Let’s imagine that a chart is a road, and a pattern is a light. The price rises or falls and a pattern is formed. You have determined that it is a bullish pattern, such as a bullish wedge. Of course, you are waiting for the wedge to move to the upper boundary and break it up, that will be a signal to open a trade (green signal to move). At the same time, all the drivers (read as “traders”) begin buying with you and pushing the price higher and higher.

Why do traders do this? As said in the beginning, patterns, like the rules of the road, are learned by all traders, regardless of nationality, this is the general rule, and that is why these patterns work.

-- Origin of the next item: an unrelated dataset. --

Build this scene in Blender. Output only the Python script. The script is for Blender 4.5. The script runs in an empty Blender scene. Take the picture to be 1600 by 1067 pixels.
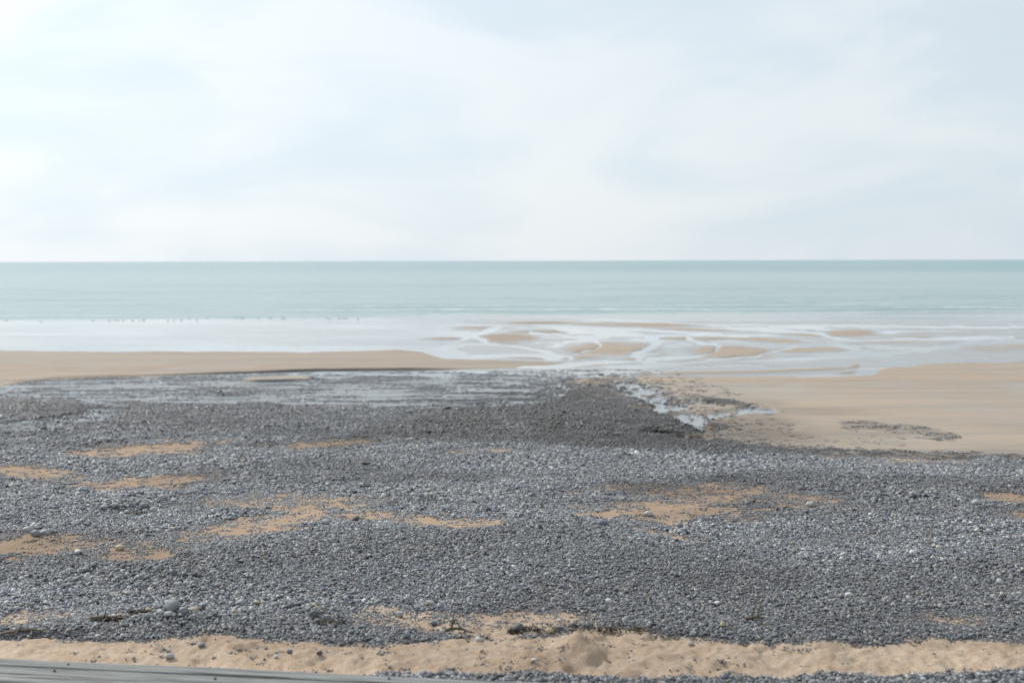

In what cases do they not work?

As you know, most people in the market can’t be right. Conventionally, if everyone opened a long and bought Bitcoins at $50,000 and the price went up to $100,000, then someone should have bought those Bitcoins from you for 100% more. If everyone held a long, there would be no one to sell and no one would make a profit in the end. That’s why there are always 2 sides to trading: buyers and sellers.

With the increasing popularity of patterns, most traders and especially beginners who first studied patterns began to open trades according to these rules, and …. took a loss. Patterns work especially badly in the cryptocurrency market, which shows how young this market is. But why? All because most cannot be right when trading patterns, otherwise no one would make money.

What should I do if I trade only patterns?

Recommend adding more rules to your trading strategy. These can be different trading tools, and filters that will help you to remove “fake” signals and increase your win rate. For example, trade, not the triangle pattern, but its false breakout using a volume indicator:

1️. A false breakout in most cases shows that the price will not go in the direction of the breakout, as there are too many willing to open a trade in the direction of the price movement.

2️. The volume indicator will show the actual number of buy and sell orders. If the volume at a false breakdown of the lower boundary of the triangle has increased — this tells us that the price is more likely not to move down, as there is serious support there.